Дорога к искренней вере пролегала по той же земле. Человек отказывался быть только глиной в руках Высшей Силы, равнодушной к его земному существованию: И вновь я печально и строго

С утра выхожу за порог —
На поиски доброго Бога
И — ах, да поможет мне Бог.

(Галич).

Те, кто пел у туристских костров в 50-е годы, уже постарели, многих уже нет. Нет с нами и многих великих и малых поэтов бардовской песни. Рухнул тоталитарный режим, оставив после себя имперские амбиции, неуважение к человеку и ложь. Рухнул, выпустив из-под спуда межнациональную ненависть, приватизированные убийства и многое другое. И нет оснований в уверенности, что не оправдается мрачное пророчество поэта Коржавина:

И снова будут дробить суставы
И зажимать кулаками рты
Поэты ненависти и славы
Поэтам чести и доброты.

Но даже, если этого не произойдет, перспективы бардовского движения для меня сегодня не ясны, несмотря на то, что концерты бардов еще собирают большую аудиторию, в том числе и молодежную.

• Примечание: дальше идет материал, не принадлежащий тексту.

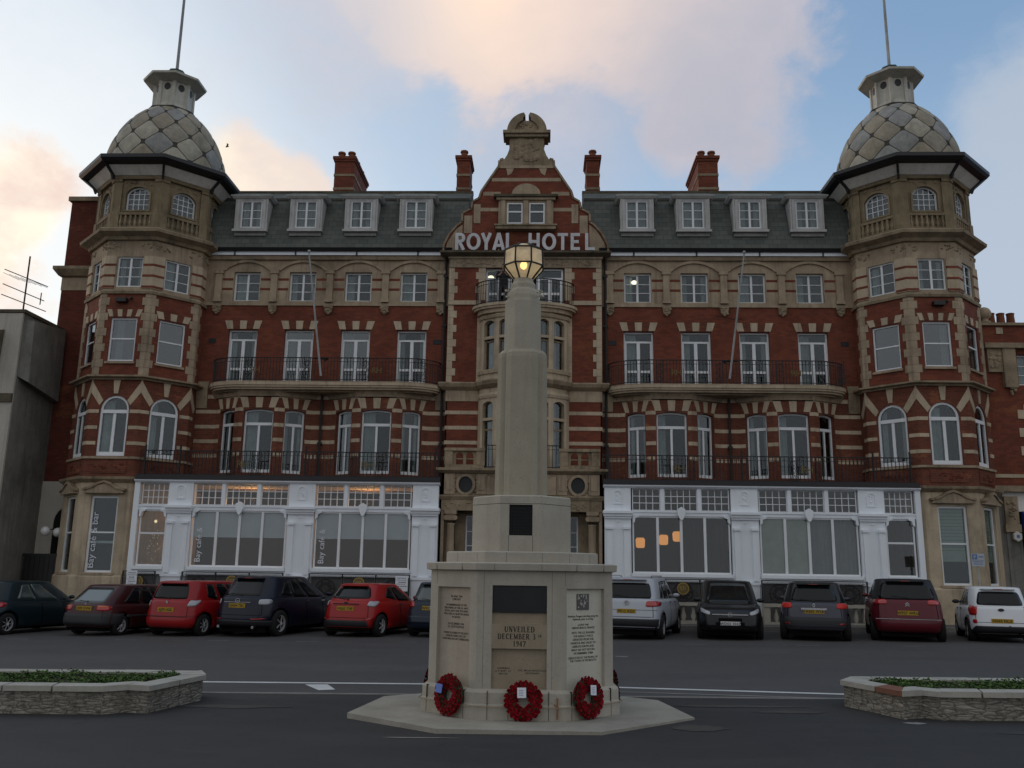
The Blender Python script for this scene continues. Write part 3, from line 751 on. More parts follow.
rr_ = MM('slate'); rr_.add([(HX(-2.9), 31.6, 13.3), (HX(2.9), 31.6, 13.3), (HX(1.0), 31.6, 16.6), (HX(-1.0), 31.6, 16.6), (HX(-2.9), 34, 13.3), (HX(2.9), 34, 13.3), (HX(1.0), 34, 16.6), (HX(-1.0), 34, 16.6)], [(0, 3, 7, 4), (1, 2, 6, 5), (3, 2, 6, 7), (4, 5, 6, 7)])
rr_.done('roof', hotel, HO)
# porch: ground floor of the centre
PF = Fr(XC, 29.85); w = MM('stone')
w.fwall(PF, [(-2.68, 4.05), (2.68, 4.05), (2.68, 4.95), (-2.68, 4.95)], [], 0)
w.box(HX(-2.68), HX(-2.58), 29.85, 31.2, 0, 4.95); w.box(HX(2.58), HX(2.68), 29.85, 31.2, 0, 4.95)
w.box(HX(-2.66), HX(2.66), 30.0, 31.2, 4.0, 4.1)
w.use('stone_grimy'); w.sweep([(HX(-2.68), 31), (HX(-2.68), 29.85), (HX(2.68), 29.85), (HX(2.68), 31)], [(-.05, 4.86), (.06, 4.86), (.20, 4.95), (.20, 5.03), (-.05, 5.03)])
w.pprism([(HX(-2.68), 29.85), (HX(2.68), 29.85), (HX(2.68), 31.2), (HX(-2.68), 31.2)], 4.96, 5.02)
w.sweep([(HX(-2.68), 31), (HX(-2.68), 29.85), (HX(2.68), 29.85), (HX(2.68), 31)], [(-.05, 3.98), (.05, 3.98), (.12, 4.08), (.12, 4.13), (-.05, 4.13)])
w.fbox(PF, -2.68, 2.68, -.30, .03, 3.62, 3.98); w.relief(PF, 0, 3.8, 5.2, .2, 70, .03, .03)
w.use('stone')
for e in (-1, 1):
    u = e*1.88
    ov = [(u+.33*cos(a), 4.48+.36*sin(a)) for a in [2*pi*i/24 for i in range(24)]]; oi = [(u+.235*cos(a), 4.48+.27*sin(a)) for a in [2*pi*i/24 for i in range(24)]]
    ringprism(w, PF, ov, oi, -.02, .10); 
    w.relief(PF, u-.38, 4.5, .16, .5, 10, .05, .02); w.relief(PF, u+.38, 4.5, .16, .5, 10, .05, .02)
    for q in (2.42, 1.34): w.fbox(PF, e*q-.18, e*q+.18, -.02, .05, 4.16, 4.84); w.fbox(PF, e*q-.11, e*q+.11, .05, .07, 4.3, 4.75)
    w.fprism(PF, [(e*1.15, 4.15), (e*.1, 4.15), (e*.1, 4.30), (e*1.15, 4.78)], -.02, .12)
    # balustrade box on the porch
    w.use('stone_grimy'); a, b = sorted((e*1.28, e*2.60))
    w.fbox(PF, a-.03, b+.03, -.30, .06, 5.62, 5.72); w.fbox(PF, a-.0, b, -.26, .02, 5.03, 5.14)
    for q in (1.40, 2.48): w.fbox(PF, e*q-.14, e*q+.14, -.28, .03, 5.14, 5.62)
    w.fwall(PF, [(a+.1, 5.14), (b-.1, 5.14), (b-.1, 5.62), (a+.1, 5.62)], [hole(e*1.94-.30, e*1.94-.05, 5.17, 5.58, .11), hole(e*1.94+.05, e*1.94+.30, 5.17, 5.58, .11)], -.05, .1)
    w.fbox(PF, e*1.94-.3, e*1.94-.05, -.13, -.07, 5.34, 5.38); w.fbox(PF, e*1.94+.05, e*1.94+.3, -.13, -.07, 5.34, 5.38)
    w.use('stone')
w.done('porch', hotel, HO)
for e in (-1, 1): ov = MB(); ov.fprism(PF, [(e*1.88+.24*cos(a), 4.48+.28*sin(a)) for a in [2*pi*i/24 for i in range(24)]], -.0, .02); ov.build('oval_window', 'bronze_dark', hotel, HO)
r = railing([(HX(-1.25), 29.95), (HX(1.25), 29.95)], 5.03, 5.85, .12); r.build('railing', 'iron', hotel, HO)
for e in (-1, 1):
    c = MB(); x = HX(e*2.36); y = 29.98
    c.smooth = True; c.lathe(x, y, [(.17, .9), (.17, 1.0), (.145, 1.05), (.14, 1.6), (.125, 3.15), (.15, 3.2)], 16); c.smooth = False
    c.box(x-.2, x+.2, y-.2, y+.2, 0, .92); c.box(x-.20, x+.20, y-.2, y+.2, 3.50, 3.62)
    for k in (-1, 1):
        c.tube([(x+k*.15, y-.17, 3.38), (x+k*.15, y+.17, 3.38)], .085, 10)
    c.box(x-.16, x+.16, y-.15, y+.15, 3.30, 3.50)
    c.build('column', 'stone', hotel, HO)
    c = MB(); c.box(HX(e*2.1)-.17, HX(e*2.1)+.17, 30.6, 30.75, 0, 3.6); c.build('pilaster', 'stone_grimy', hotel, HO)
    window(Fr(XC, 30.72), *sorted((e*1.10, e*1.92)), 1.0, 3.5, 'grid', d=0, nx=3, nz=5, mat='frame_white', t=.05, cur=None)
w = MM('stone_grimy'); w.fwall(Fr(XC, 30.74), [(-2.6, 0), (2.6, 0), (2.6, 4.0), (-2.6, 4.0)], [hole(-1.92, -1.10, 1.0, 3.5), hole(1.10, 1.92, 1.0, 3.5), hole(-.8, .8, 0.3, 3.3)], 0, .1)
w.done('wall', hotel, HO)
dd = MM('frame_white'); fr = Fr(XC, 30.9); ringprism(dd, fr, hole(-.8, .8, .3, 3.3), hole(-.72, .72, .34, 3.2), -.05, .02); dd.fbox(fr, -.05, .05, -.04, .02, .34, 3.2); dd.fbox(fr, -.72, .72, -.04, .02, 2.5, 2.6); dd.fbox(fr, -.72, .72, -.05, 0, .34, 1.1)
dd = dd.done('door', hotel, HO); g = MB(); g.fbox(fr, -.72, .72, -.03, -.02, .34, 3.2); g.build('pane', 'pane', dd, HO, uv=False)

# ---- shopfronts
SF = Fr(XC, YS)
for s in (-1, 1):
    def U(a, b): return (min(s*a, s*b), max(s*a, s*b))
    w = MM('white_paint')
    WIN = [(3.65, 6.82), (7.78, 10.94)]; NAR = (11.82, 12.74)
    # cornice, frieze rails
    a, b = U(2.70, 12.98); xs = (HX(a), HX(b))
    w.sweep([(xs[0]-.0, YS), (xs[1]+.0, YS)], [(-.1, 4.40), (.05, 4.40), (.14, 4.46), (.14, 4.50), (-.1, 4.50)])
    w.fbox(SF, a, b, -.12, 0, 3.50, 3.67); w.fbox(SF, a, b, -.12, .03, 3.61, 3.67)
    # piers
    for p0, p1 in ((2.74, 3.60), (6.86, 7.74), (10.98, 11.80)):
        q0, q1 = U(p0, p1); keep = w; w = MM('white_paint')
        w.fbox(SF, q0, q1, -.14, .04, 3.642, 4.40); w.fbox(SF, q0-.06, q1+.06, -.14, .24, 3.56, 3.64); w.fbox(SF, q0-.03, q1+.03, -.14, .17, 3.47, 3.56)
        w.fbox(SF, q0, q1, -.14, .04, 0.0, 3.47)
        w.fbox(SF, q0+.06, q0+.24, .04, .13, 1.45, 3.05); w.fbox(SF, q1-.24, q1-.06, .04, .13, 1.45, 3.05); w.fbox(SF, q0+.03, q0+.27, .04, .18, 3.05, 3.13); w.fbox(SF, q1-.27, q1-.03, .04, .18, 3.05, 3.13); w.fbox(SF, q0-.01, q1+.01, .04, .12, 3.40, 3.47)
        w.fbox(SF, q0-.02, q1+.02, .04, .14, 1.33, 1.42); w.fbox(SF, q0+.0, q1-.0, .04, .10, 0.0, 1.33)
        c = (q0+q1)/2; ringprism(w, SF, hole(c-.15, c+.15, 3.87, 4.34, .12), hole(c-.11, c+.11, 3.91, 4.30, .09), .04, .07)
        w.relief(SF, c, 4.10, .10, .26, 7, .02, .045); w.fbox(SF, c-.05, c+.05, .04, .07, 3.28, 3.34); w.done('pier', hotel, HO); w = keep
    e0, e1 = U(12.80, 12.98); w.fbox(SF, e0, e1, -.14, .05, 1.3, 4.40)
    for (a, b), nn in ((WIN[0], 3), (WIN[1], 3), (NAR, 1)):
        q0, q1 = U(a, b)
        w.fbox(SF, q0-.05, q1+.05, -.14, .10, 1.55, 1.66); w.fbox(SF, q0-.05, q1+.05, -.14, .02, 1.40, 1.55)
        if nn == 3:
            m0 = q0+(q1-q0)*.31; m1 = q0+(q1-q0)*.69
            for m in (m0, m1): w.fbox(SF, m-.06, m+.06, -.12, .02, 3.67, 4.40)
            c = (q0+q1)/2; w.fprism(SF, [(c-.13, 3.72), (c-.13, 3.58), (c-.05, 3.40), (c, 3.36), (c+.05, 3.40), (c+.13, 3.58), (c+.13, 3.72), (c, 3.80)], .0, .12)
        for e, q in ((1, q0), (-1, q1)):    # shaped brackets in the window heads
            w.fprism(SF, [(q, 3.52), (q, 3.25), (q+e*.07, 3.30), (q+e*.09, 3.42), (q+e*.20, 3.46), (q+e*.22, 3.52)], -.1, .06)
    w.use('stall_riser'); a, b = U(2.74, 12.8); w.fbox(SF, a, b, -.20, -.12, 0.0, 1.42)
    w.done('shopfront', hotel, HO)
    for (a, b), nn in ((WIN[0], 4), (WIN[1], 4), (NAR, 1)):
        q0, q1 = U(a, b)
        if nn == 4:
            wn = window(SF, q0, q1, 1.66, 3.50, 'lights', d=-.04, t=.05, gl='shop_pane', nx=4)
            hanging = MB()
            if s < 0: hanging.fbox(SF, q0+.05, q1-.05, -.104, -.097, 2.62, 3.5); hanging.build('blind', 'blind_pale', wn, HO)
            elif a > 7: hanging.fbox(SF, q0+.05, q0+(q1-q0)*.5, -.104, -.097, 1.72, 3.44); hanging.build('blind', 'blind_green', wn, HO); curtain(SF, q0+(q1-q0)*.5, q1-.03, 1.7, 3.5, -.22, 'blind', wn)
            elif s > 0: curtain(SF, q0+(q1-q0)*.5, q1-.03, 1.7, 3.5, -.24, 'room', wn)
            for (f0, f1), k in (((0, .31), 4), ((.31, .69), 5), ((.69, 1), 4)):
                window(SF, q0+(q1-q0)*f0+(.06 if f0 else 0), q0+(q1-q0)*f1-(.06 if f1 < 1 else 0), 3.67, 4.40, 'grid', d=-.04, t=.03, gl='shop_pane', nx=k, nz=3)
            if s < 0:
                text('lettering', 'Bay café &', .27, SF, q0+.33, -.07, 1.80, 'white_card', wn, HO, rot=pi/2, align='LEFT', extrude=.002)
        else:
            wn = window(SF, q0, q1, 1.66, 3.50, 'mull', d=-.04, t=.05, gl='shop_pane')
            if s > 0: curtain(SF, q0+.05, q1-.05, 1.7, 3.5, -.25, 'room', wn)
            window(SF, q0, q1, 3.67, 4.40, 'grid', d=-.04, t=.03, gl='shop_pane', nx=5, nz=3)
    # cafe room
    rm = MM('room'); x0, x1 = sorted((HX(s*2.75), HX(s*12.9)))
    rm.use('room_ceiling' if s < 0 else 'room'); rm.box(x0, x1, YS+.2, 33.4, 4.34, 4.37); rm.use('room'); rm.add([(x0, YS+.2, 0.2), (x1, YS+.2, .2), (x1, 33.5, .2), (x0, 33.5, .2), (x0, YS+.2, 4.38), (x1, YS+.2, 4.38), (x1, 33.5, 4.38), (x0, 33.5, 4.38)], [(0, 1, 2, 3), (2, 3, 7, 6), (0, 3, 7, 4), (1, 2, 6, 5), (4, 5, 6, 7)])
    rm.use('dark_room')
    for k in range(9):      # furniture silhouettes
        x = x0+.8+k*1.1+rr(-.2, .2); y = rr(30.6, 32.4); rm.box(x-.25, x+.25, y-.25, y+.25, .2, rr(1.1, 2.0))
    rm.done('interior', hotel, HO)
    if s < 0:
        fl = MB()
        for k in range(26): fl.ball((HX(-12.35)+rr(-.25, .35)*(1-k/40), 29.95+rr(-.1, .1), 1.7+k*.035+rr(0, .3)), .009, n=5, m=3)
        fl.ball((HX(-12.5), 30.3, 3.15), .05); fl.build('fairy_lights', 'fairy', hotel, HO)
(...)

Главным содержанием бардовского творчества было — воспевание человеческого достоинства, противостоящего злу.

Новых, социально значимых песен, созвучных сегодняшнему дню, я не слышу. Если они не появятся, бардовская песня, потеряв свою злободневность, либо превратится в архаизм, наподобие античной драмы, либо сблизится с поп эстрадой под маркой "Любовь и Дружба в одном флаконе", либо станет чем-то совсем иным.